#### Exercise data ####
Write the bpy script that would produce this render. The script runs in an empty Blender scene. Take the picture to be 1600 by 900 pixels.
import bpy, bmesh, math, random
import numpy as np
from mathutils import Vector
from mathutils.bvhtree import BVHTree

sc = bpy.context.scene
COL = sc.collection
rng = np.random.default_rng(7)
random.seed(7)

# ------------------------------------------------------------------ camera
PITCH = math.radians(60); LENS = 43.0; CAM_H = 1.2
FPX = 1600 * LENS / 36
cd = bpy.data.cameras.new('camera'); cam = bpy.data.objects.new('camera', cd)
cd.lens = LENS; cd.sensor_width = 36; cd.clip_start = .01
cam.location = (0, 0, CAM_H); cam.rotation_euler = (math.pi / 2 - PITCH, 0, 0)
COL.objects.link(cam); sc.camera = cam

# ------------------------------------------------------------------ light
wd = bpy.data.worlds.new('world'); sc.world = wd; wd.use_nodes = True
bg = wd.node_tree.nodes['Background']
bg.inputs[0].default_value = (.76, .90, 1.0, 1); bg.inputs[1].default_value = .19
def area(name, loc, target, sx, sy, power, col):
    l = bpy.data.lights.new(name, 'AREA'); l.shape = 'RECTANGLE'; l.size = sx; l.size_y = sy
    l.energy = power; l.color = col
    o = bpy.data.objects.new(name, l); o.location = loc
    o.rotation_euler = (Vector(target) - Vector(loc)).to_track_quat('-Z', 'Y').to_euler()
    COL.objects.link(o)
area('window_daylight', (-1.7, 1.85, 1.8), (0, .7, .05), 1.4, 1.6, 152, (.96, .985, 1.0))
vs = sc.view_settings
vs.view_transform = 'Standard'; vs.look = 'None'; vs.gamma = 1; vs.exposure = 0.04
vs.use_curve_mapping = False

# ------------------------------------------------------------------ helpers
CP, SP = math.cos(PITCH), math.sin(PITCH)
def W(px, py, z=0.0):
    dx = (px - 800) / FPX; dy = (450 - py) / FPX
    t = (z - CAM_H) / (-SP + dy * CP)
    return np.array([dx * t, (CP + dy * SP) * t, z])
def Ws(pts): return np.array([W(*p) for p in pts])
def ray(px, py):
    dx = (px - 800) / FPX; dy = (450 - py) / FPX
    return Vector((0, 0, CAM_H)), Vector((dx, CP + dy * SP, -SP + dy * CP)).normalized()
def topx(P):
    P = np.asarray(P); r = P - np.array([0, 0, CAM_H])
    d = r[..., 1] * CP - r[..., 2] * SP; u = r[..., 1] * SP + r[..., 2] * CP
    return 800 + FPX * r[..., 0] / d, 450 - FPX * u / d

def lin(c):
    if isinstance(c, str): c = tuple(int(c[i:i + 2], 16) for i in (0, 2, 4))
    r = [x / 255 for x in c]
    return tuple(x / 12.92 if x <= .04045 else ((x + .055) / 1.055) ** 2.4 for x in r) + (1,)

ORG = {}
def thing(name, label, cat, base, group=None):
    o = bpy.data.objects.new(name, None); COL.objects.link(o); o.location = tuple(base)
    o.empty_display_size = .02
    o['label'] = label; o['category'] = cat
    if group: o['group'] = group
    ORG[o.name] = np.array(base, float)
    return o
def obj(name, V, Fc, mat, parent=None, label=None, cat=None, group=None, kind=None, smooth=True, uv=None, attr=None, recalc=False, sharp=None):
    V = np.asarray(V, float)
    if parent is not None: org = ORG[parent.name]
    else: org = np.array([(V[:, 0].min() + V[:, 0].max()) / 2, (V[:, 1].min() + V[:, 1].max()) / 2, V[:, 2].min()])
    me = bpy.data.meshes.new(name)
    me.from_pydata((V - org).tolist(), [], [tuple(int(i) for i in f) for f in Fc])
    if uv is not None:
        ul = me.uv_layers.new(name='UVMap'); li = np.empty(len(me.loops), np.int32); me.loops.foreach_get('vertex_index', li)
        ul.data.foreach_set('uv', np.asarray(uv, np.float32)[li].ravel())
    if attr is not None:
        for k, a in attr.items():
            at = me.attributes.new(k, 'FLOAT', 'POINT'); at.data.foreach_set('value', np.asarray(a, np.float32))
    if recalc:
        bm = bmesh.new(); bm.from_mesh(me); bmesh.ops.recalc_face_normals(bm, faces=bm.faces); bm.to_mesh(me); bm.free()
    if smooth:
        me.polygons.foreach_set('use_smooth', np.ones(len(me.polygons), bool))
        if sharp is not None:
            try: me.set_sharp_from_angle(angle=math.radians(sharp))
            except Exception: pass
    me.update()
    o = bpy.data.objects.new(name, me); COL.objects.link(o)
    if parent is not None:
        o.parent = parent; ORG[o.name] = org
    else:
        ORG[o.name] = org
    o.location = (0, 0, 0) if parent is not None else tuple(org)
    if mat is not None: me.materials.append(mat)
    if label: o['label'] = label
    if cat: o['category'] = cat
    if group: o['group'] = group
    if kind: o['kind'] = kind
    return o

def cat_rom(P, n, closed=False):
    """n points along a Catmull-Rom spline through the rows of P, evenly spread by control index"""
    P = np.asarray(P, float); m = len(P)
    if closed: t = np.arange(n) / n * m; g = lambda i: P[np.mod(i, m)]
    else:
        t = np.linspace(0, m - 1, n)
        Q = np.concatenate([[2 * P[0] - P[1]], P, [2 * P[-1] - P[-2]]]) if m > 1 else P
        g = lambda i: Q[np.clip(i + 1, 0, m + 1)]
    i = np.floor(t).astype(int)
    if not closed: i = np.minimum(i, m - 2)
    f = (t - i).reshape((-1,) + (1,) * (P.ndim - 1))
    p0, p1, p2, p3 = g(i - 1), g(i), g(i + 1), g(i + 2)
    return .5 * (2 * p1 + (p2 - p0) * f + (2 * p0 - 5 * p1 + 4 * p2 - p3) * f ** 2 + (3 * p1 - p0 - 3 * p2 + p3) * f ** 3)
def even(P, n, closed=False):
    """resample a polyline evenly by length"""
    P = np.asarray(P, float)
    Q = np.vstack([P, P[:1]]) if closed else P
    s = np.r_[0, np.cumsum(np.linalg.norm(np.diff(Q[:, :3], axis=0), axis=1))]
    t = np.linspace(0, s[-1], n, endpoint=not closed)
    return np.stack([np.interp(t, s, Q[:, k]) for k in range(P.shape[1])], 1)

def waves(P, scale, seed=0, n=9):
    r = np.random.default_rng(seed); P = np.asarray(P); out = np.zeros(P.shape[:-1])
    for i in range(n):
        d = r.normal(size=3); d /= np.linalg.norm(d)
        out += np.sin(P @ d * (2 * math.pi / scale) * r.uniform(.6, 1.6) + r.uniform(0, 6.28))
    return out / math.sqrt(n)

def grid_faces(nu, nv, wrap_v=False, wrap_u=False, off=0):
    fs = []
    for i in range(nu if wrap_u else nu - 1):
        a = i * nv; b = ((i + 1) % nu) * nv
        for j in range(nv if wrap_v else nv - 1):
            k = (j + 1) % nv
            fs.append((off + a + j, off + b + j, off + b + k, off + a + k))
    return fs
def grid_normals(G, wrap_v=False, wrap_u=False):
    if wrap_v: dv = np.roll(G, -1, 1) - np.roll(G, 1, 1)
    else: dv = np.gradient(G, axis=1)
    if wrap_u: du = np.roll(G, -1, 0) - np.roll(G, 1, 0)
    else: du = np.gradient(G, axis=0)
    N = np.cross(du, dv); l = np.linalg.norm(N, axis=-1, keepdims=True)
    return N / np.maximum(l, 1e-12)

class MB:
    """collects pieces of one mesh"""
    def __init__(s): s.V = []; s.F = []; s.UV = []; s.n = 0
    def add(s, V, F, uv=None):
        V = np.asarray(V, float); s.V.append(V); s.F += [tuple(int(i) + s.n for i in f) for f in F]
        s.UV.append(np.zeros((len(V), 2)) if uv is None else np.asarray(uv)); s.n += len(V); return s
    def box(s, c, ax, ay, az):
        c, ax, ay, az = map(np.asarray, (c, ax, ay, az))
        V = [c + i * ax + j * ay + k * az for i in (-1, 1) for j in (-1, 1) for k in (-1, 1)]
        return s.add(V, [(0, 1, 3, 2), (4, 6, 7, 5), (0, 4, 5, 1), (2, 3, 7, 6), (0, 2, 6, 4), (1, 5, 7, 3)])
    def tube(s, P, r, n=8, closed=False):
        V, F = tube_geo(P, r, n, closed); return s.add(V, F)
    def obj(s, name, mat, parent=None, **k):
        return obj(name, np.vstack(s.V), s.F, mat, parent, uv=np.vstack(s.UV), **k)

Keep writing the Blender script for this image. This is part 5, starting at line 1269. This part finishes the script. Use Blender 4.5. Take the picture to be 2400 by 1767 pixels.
####
▸ Given request:
Copy every line of the listing that contains the word "scene".

▸ Answer below:
Write the bpy script that would produce this render. The script runs in an empty Blender scene. Take the picture to be 1600 by 900 pixels.
sc = bpy.context.scene